Florida’s Governor Is Banning Children From Using Social Media

Governor Ron DeSantis of Florida has greenlit a new law aimed at regulating how children use social media, all in a bid to shield them from the possible mental health pitfalls linked to online platforms. According to this law, kids under 14 are forbidden from having their own social media accounts, while those aged 14 and 15 require their parents’ nod of approval.

To ensure compliance, social media platforms are obligated to shut down accounts belonging to underage users and put in place verification processes handled by third parties. Originally, there was talk of an outright ban for those under 16, but the bill underwent changes to include parental consent, with DeSantis stressing the importance of parental rights in this decision.
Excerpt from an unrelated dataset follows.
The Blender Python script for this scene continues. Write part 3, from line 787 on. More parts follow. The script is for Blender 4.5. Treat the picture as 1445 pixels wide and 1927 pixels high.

Expected to kick in on January 1, 2025, this law underscores worries about how excessive social media use can harm children’s mental health, leading to concerns like anxiety and depression.

While proponents of the bill applaud its potential to mitigate these risks, critics contend that it encroaches upon First Amendment liberties and parental authority. Meta, the corporate parent of popular social media platforms like Instagram and Facebook, has opposed the legislation, citing apprehensions regarding parental discretion and data privacy. Instead, Meta has advocated for federal legislation governing online application stores as a more appropriate solution.

“Social media harms children in a variety of ways,” DeSantis said in a statement. He said the legislation “gives parents a greater ability to protect their children.”

The bill targets social media platforms featuring elements like infinite scrolling, reaction metrics, auto-play videos, live-streaming, and push notifications, exempting those primarily facilitating email, messaging, or texting. It mandates social media companies to permanently delete personal data from terminated accounts and allows parents to pursue civil lawsuits against non-compliant entities.

Following Utah’s example in March 2023, Florida now joins a cohort of states implementing laws to oversee children’s access to social media. This trend, mirrored by states like Arkansas, Louisiana, Ohio, and Texas, highlights mounting apprehensions regarding social media’s effects on youth. It underscores the necessity for legislative actions to tackle these concerns.